* The request *
The entries below are to be repeated exactly as they stand.

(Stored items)
============================================================
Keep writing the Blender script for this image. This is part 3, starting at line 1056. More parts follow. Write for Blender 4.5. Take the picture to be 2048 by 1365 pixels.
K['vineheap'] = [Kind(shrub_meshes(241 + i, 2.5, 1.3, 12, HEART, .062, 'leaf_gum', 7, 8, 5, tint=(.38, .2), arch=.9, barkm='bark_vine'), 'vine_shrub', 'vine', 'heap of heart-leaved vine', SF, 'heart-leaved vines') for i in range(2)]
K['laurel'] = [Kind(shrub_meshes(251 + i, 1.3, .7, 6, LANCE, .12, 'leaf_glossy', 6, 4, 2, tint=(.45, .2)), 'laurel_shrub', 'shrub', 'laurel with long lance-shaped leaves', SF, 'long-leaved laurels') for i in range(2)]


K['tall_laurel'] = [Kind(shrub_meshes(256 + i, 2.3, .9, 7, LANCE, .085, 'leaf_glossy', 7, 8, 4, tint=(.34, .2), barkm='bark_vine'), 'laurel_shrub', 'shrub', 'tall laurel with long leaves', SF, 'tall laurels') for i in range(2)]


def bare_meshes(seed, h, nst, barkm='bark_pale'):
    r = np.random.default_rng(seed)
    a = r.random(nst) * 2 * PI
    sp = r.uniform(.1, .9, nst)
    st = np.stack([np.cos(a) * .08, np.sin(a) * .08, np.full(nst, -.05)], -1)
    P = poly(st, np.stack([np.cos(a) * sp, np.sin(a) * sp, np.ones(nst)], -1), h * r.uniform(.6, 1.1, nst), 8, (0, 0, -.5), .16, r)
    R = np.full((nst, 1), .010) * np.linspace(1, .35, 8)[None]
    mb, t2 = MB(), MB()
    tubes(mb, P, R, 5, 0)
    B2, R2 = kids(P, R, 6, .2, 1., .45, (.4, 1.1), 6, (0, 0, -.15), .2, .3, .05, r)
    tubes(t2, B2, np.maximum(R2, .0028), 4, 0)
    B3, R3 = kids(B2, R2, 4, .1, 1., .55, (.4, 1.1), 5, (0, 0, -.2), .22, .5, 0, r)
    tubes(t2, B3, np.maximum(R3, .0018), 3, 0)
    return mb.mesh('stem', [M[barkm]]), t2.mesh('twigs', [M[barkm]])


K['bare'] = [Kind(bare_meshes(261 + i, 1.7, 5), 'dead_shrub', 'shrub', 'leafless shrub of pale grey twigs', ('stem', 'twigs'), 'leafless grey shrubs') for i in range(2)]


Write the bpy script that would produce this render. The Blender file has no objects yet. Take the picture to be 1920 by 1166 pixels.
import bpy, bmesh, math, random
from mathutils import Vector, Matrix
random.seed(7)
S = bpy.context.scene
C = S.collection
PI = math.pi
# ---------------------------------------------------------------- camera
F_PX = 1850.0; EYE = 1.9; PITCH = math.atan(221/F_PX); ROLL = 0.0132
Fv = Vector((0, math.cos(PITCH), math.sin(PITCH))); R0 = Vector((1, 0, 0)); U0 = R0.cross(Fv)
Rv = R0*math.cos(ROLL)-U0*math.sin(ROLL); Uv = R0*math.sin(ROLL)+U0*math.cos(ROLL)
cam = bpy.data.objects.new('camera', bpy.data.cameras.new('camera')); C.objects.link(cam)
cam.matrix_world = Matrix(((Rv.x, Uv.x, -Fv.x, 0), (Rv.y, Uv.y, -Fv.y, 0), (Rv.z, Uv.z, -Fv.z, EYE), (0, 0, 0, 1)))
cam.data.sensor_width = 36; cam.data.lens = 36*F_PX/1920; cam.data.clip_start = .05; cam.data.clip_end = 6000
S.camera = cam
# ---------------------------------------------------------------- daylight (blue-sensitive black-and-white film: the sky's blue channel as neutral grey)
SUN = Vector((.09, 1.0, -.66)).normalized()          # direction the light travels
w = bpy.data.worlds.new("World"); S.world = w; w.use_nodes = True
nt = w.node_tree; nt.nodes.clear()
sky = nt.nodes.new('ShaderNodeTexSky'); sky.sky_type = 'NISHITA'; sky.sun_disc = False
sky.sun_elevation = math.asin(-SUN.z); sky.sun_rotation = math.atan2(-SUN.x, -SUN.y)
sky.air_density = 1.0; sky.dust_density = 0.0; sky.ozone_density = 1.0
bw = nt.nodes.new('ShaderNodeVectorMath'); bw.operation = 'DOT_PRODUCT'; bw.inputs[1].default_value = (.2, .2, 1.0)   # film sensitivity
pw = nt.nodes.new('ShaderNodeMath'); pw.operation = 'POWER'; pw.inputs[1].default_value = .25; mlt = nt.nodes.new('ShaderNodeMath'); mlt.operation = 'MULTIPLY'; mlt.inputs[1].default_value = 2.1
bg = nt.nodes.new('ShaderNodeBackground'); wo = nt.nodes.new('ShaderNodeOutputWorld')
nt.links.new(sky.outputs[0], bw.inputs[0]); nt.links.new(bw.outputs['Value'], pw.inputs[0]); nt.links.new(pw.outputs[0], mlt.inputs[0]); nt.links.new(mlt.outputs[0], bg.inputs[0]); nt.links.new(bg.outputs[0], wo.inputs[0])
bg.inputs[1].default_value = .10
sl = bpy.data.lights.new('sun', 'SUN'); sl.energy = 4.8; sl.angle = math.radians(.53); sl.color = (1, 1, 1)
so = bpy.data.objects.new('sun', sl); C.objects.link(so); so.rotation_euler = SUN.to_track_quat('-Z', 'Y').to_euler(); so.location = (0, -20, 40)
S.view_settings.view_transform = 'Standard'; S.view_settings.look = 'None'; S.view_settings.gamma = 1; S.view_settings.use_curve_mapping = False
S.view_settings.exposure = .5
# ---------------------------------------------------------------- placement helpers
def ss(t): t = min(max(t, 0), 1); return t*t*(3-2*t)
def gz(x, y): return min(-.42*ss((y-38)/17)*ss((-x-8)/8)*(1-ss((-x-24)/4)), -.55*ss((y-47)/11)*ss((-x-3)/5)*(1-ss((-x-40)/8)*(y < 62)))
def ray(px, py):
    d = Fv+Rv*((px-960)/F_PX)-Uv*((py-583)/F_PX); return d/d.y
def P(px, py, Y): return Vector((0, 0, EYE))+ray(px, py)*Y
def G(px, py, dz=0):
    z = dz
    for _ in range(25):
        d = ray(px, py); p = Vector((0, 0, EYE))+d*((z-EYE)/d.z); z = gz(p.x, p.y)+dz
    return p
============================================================
* Complete output *
Keep writing the Blender script for this image. This is part 3, starting at line 1056. More parts follow. Write for Blender 4.5. Take the picture to be 2048 by 1365 pixels.
K['vineheap'] = [Kind(shrub_meshes(241 + i, 2.5, 1.3, 12, HEART, .062, 'leaf_gum', 7, 8, 5, tint=(.38, .2), arch=.9, barkm='bark_vine'), 'vine_shrub', 'vine', 'heap of heart-leaved vine', SF, 'heart-leaved vines') for i in range(2)]
K['laurel'] = [Kind(shrub_meshes(251 + i, 1.3, .7, 6, LANCE, .12, 'leaf_glossy', 6, 4, 2, tint=(.45, .2)), 'laurel_shrub', 'shrub', 'laurel with long lance-shaped leaves', SF, 'long-leaved laurels') for i in range(2)]


K['tall_laurel'] = [Kind(shrub_meshes(256 + i, 2.3, .9, 7, LANCE, .085, 'leaf_glossy', 7, 8, 4, tint=(.34, .2), barkm='bark_vine'), 'laurel_shrub', 'shrub', 'tall laurel with long leaves', SF, 'tall laurels') for i in range(2)]


def bare_meshes(seed, h, nst, barkm='bark_pale'):
    r = np.random.default_rng(seed)
    a = r.random(nst) * 2 * PI
    sp = r.uniform(.1, .9, nst)
    st = np.stack([np.cos(a) * .08, np.sin(a) * .08, np.full(nst, -.05)], -1)
    P = poly(st, np.stack([np.cos(a) * sp, np.sin(a) * sp, np.ones(nst)], -1), h * r.uniform(.6, 1.1, nst), 8, (0, 0, -.5), .16, r)
    R = np.full((nst, 1), .010) * np.linspace(1, .35, 8)[None]
    mb, t2 = MB(), MB()
    tubes(mb, P, R, 5, 0)
    B2, R2 = kids(P, R, 6, .2, 1., .45, (.4, 1.1), 6, (0, 0, -.15), .2, .3, .05, r)
    tubes(t2, B2, np.maximum(R2, .0028), 4, 0)
    B3, R3 = kids(B2, R2, 4, .1, 1., .55, (.4, 1.1), 5, (0, 0, -.2), .22, .5, 0, r)
    tubes(t2, B3, np.maximum(R3, .0018), 3, 0)
    return mb.mesh('stem', [M[barkm]]), t2.mesh('twigs', [M[barkm]])


K['bare'] = [Kind(bare_meshes(261 + i, 1.7, 5), 'dead_shrub', 'shrub', 'leafless shrub of pale grey twigs', ('stem', 'twigs'), 'leafless grey shrubs') for i in range(2)]


Write the bpy script that would produce this render. The Blender file has no objects yet. Take the picture to be 1920 by 1166 pixels.
import bpy, bmesh, math, random
from mathutils import Vector, Matrix
random.seed(7)
S = bpy.context.scene
C = S.collection
PI = math.pi
# ---------------------------------------------------------------- camera
F_PX = 1850.0; EYE = 1.9; PITCH = math.atan(221/F_PX); ROLL = 0.0132
Fv = Vector((0, math.cos(PITCH), math.sin(PITCH))); R0 = Vector((1, 0, 0)); U0 = R0.cross(Fv)
Rv = R0*math.cos(ROLL)-U0*math.sin(ROLL); Uv = R0*math.sin(ROLL)+U0*math.cos(ROLL)
cam = bpy.data.objects.new('camera', bpy.data.cameras.new('camera')); C.objects.link(cam)
cam.matrix_world = Matrix(((Rv.x, Uv.x, -Fv.x, 0), (Rv.y, Uv.y, -Fv.y, 0), (Rv.z, Uv.z, -Fv.z, EYE), (0, 0, 0, 1)))
cam.data.sensor_width = 36; cam.data.lens = 36*F_PX/1920; cam.data.clip_start = .05; cam.data.clip_end = 6000
S.camera = cam
# ---------------------------------------------------------------- daylight (blue-sensitive black-and-white film: the sky's blue channel as neutral grey)
SUN = Vector((.09, 1.0, -.66)).normalized()          # direction the light travels
w = bpy.data.worlds.new("World"); S.world = w; w.use_nodes = True
nt = w.node_tree; nt.nodes.clear()
sky = nt.nodes.new('ShaderNodeTexSky'); sky.sky_type = 'NISHITA'; sky.sun_disc = False
sky.sun_elevation = math.asin(-SUN.z); sky.sun_rotation = math.atan2(-SUN.x, -SUN.y)
sky.air_density = 1.0; sky.dust_density = 0.0; sky.ozone_density = 1.0
bw = nt.nodes.new('ShaderNodeVectorMath'); bw.operation = 'DOT_PRODUCT'; bw.inputs[1].default_value = (.2, .2, 1.0)   # film sensitivity
pw = nt.nodes.new('ShaderNodeMath'); pw.operation = 'POWER'; pw.inputs[1].default_value = .25; mlt = nt.nodes.new('ShaderNodeMath'); mlt.operation = 'MULTIPLY'; mlt.inputs[1].default_value = 2.1
bg = nt.nodes.new('ShaderNodeBackground'); wo = nt.nodes.new('ShaderNodeOutputWorld')
nt.links.new(sky.outputs[0], bw.inputs[0]); nt.links.new(bw.outputs['Value'], pw.inputs[0]); nt.links.new(pw.outputs[0], mlt.inputs[0]); nt.links.new(mlt.outputs[0], bg.inputs[0]); nt.links.new(bg.outputs[0], wo.inputs[0])
bg.inputs[1].default_value = .10
sl = bpy.data.lights.new('sun', 'SUN'); sl.energy = 4.8; sl.angle = math.radians(.53); sl.color = (1, 1, 1)
so = bpy.data.objects.new('sun', sl); C.objects.link(so); so.rotation_euler = SUN.to_track_quat('-Z', 'Y').to_euler(); so.location = (0, -20, 40)
S.view_settings.view_transform = 'Standard'; S.view_settings.look = 'None'; S.view_settings.gamma = 1; S.view_settings.use_curve_mapping = False
S.view_settings.exposure = .5
# ---------------------------------------------------------------- placement helpers
def ss(t): t = min(max(t, 0), 1); return t*t*(3-2*t)
def gz(x, y): return min(-.42*ss((y-38)/17)*ss((-x-8)/8)*(1-ss((-x-24)/4)), -.55*ss((y-47)/11)*ss((-x-3)/5)*(1-ss((-x-40)/8)*(y < 62)))
def ray(px, py):
    d = Fv+Rv*((px-960)/F_PX)-Uv*((py-583)/F_PX); return d/d.y
def P(px, py, Y): return Vector((0, 0, EYE))+ray(px, py)*Y
def G(px, py, dz=0):
    z = dz
    for _ in range(25):
        d = ray(px, py); p = Vector((0, 0, EYE))+d*((z-EYE)/d.z); z = gz(p.x, p.y)+dz
    return p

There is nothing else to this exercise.